Sisonke Msimang commutes between South Africa and Australia, where she is programme director at The Centre for Stories, which collects, preserves and shares stories about migrants, refugees and diverse people and places linked to the Indian Ocean Rim. Sisonke is a writer and activist who worked as the executive director of the Open Society Initiative for South Africa and the Sonke Gender Justice Network. Her writing has appeared in the New York Times, Mail & Guardian, The Guardian, and the Daily Maverick.
In October this year, Sisonke’s first book, which is tentatively titled “Always Another Country”, will be published by Jonathan Ball in South Africa. Her book is a memoir about her exile childhood in Zambia and Kenya, her student years in North America, her return to South Africa and her experiences of family, romance and motherhood. Last year, Sisonke featured in a very popular Ted Talk titled “If a story moves you, act on it”, about the need to not just write and listen to stories but to take action against all forms of social injustice. Heather Robertson interviewed her for Nali’bali.
In your TED talk you spoke about the strengths and limitations of storytelling. Why do you believe we have come to place so much emphasis on likeable characters and fiction over fact when reality is so much more nuanced, more gritty and complex?
We are living in an era of over-simplification. Reality is nuanced and gritty but also hard and painful often. So in our fiction many of us are looking to escape, and in our non-fiction many of us are looking for answers. The rise of self-help books is a great example. And so as more and more new outlets begin to play in the space of storytelling – in order to make certain kinds of stories more accessible – there is a huge temptation to make those stories and those people more palatable, easier for ‘mainstream’ audiences to relate to.
What are the ingredients that make a good story and what makes a shoddy, mediocre or downright bad story?

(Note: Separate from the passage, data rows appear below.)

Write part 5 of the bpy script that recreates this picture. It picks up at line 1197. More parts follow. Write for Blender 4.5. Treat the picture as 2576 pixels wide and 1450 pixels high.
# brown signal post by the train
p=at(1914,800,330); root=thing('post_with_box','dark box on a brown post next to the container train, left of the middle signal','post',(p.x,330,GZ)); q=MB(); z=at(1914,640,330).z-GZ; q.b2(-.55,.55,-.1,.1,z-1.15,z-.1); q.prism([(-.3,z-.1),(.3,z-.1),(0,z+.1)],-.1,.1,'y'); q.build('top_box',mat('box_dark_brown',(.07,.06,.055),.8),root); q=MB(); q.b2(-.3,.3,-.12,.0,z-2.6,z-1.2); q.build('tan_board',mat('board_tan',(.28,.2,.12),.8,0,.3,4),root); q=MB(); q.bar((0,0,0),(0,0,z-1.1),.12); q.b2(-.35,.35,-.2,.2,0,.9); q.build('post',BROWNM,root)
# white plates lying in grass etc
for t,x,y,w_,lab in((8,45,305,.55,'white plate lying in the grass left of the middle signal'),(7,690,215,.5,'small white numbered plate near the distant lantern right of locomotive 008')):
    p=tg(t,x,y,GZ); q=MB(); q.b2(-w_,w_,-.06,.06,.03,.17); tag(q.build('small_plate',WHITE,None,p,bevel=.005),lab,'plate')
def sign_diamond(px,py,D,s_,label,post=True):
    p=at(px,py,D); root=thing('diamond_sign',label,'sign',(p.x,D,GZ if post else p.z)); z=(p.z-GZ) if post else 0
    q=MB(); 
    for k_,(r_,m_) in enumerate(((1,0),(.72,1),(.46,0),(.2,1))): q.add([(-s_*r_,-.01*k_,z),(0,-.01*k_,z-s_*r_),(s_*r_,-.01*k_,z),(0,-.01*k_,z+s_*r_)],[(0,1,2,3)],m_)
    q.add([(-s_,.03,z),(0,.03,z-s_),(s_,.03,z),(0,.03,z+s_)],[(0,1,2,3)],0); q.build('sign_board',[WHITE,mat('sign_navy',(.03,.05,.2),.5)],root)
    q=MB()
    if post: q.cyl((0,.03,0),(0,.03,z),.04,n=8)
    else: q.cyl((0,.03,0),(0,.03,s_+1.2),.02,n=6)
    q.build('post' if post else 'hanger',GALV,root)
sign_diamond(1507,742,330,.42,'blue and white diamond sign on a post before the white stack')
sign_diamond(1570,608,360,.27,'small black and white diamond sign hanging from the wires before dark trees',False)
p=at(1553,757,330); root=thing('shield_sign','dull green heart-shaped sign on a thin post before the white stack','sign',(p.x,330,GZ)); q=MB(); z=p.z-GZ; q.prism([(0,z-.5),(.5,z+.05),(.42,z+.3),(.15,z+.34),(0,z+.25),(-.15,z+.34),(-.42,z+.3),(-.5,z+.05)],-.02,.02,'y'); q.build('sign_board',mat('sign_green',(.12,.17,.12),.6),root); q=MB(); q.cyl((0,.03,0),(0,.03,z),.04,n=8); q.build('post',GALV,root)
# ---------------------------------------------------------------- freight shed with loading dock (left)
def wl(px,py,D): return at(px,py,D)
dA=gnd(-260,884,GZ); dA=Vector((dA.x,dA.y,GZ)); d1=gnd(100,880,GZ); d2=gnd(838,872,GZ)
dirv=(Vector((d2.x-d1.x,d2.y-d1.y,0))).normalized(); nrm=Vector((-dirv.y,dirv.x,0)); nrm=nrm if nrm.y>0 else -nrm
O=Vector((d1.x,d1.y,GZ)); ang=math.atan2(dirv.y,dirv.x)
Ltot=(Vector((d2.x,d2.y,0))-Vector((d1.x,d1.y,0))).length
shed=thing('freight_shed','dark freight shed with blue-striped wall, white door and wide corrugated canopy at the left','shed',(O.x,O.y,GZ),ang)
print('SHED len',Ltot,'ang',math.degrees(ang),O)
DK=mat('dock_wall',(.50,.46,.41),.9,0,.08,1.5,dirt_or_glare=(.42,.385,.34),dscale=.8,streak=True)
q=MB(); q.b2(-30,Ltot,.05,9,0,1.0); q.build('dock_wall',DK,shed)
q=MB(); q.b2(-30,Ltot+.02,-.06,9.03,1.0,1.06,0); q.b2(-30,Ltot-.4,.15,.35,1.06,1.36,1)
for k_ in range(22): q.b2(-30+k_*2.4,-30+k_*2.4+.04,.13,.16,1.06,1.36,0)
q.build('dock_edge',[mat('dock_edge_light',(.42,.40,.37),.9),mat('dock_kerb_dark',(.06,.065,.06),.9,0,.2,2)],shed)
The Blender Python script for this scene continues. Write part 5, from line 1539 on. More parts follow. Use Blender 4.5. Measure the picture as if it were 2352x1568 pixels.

A great story is authentic. It's written in a way that is true to the vernacular of the person telling it. That’s pretty much it. A shoddy story is one that seeks to hide or project things about its teller – it is invested in things other than itself. I guess I’m realising that a good story is one that is true to its own rhythms and cadences, and that completes itself. A story can’t be written until its teller has enough distance from it to tell it truthfully.
How can stories work as an antidote to bias? Can you give examples of stories that do this?
Chinua Achebe writes about how Africans are not often depicted by Europeans as "quite simply as a continent of people – not angels, but not rudimentary souls either – just people, often highly gifted people and often strikingly successful in their enterprise with life and society.” For me a story is one that does what Achebe says – elevates people beyond the notion of rudimentary souls. A story that does this is one that addresses bias without preaching about bias. The complexity and nuance of a good story is the antidote, not “the message”. Does that make sense? One of my favourite books, "The God of Small Things" by Arundati Roy, does this beautifully. It doesn’t give us Kipling’s India. It gives us two wonderful, wounded children and in the telling of their story we understand the wounds of colonialism, nationalism and the birth of post-colonial India. To be honest though all great literature is an antidote to bias – because it’s complex. That’s what makes it great. And that’s what explodes myths about people and places.
How can stories move listeners and readers, the audience of stories, to act for social justice?
On their own, they can’t. That is why, for me, initiatives like Amandla Mobi are so excellent. Started by a young black woman who was tired of hearing people whine about stories as a way to make themselves feel better without taking any action. Koketso Moeti is one of my heroes. She’s all about story-telling and action combined.
What book or authors have inspired you and how have they inspired you?
Arundati Roy of course. She’s lyrical and her prose is so evocative. As a young woman I loved the poetry of Nikki Giovanni – she’s smart and quirky and plainspoken. The plainspoken-ness really appeals to me. I try to write simply because I want as many people as possible to understand me, even if the ideas I am expressing aren’t always straightforward. Ursula K. Le Guin’s commitment to story-telling has always inspired me. "The Ones Who Walked Away from Omelas" is one of the most haunting and yet simple stories I’ve read. Of course, in terms of non-fiction, Jimmy Baldwin is virtually unparalleled. His writing burns – it’s incandescent with fury and passion and ‘message.’ It is also always deeply personal and accessible and beautiful from the point of view of craft.
When did you start conceptualising “Always Another Country” and what inspired you to write it?
It’s a memoir. I started writing it in 2013 after a sabbatical at Yale University in the US. It felt like the easiest way to write a first book – to write about growing up, to reflect on what it was like in exile but not from the point of view of an activist. I thought it was an interesting story – to recall a childhood spent moving from place to place, and then to have been able to return and build a life in a place you weren’t sure you’d ever see.
How is post-democratic South Africa different from the country you imagined when growing up in exile in Kenya and Zambia?
You’ll have to read the book to find out! In some ways the heart of the book is in the dissonance between the SA of our dreams and the SA we have built.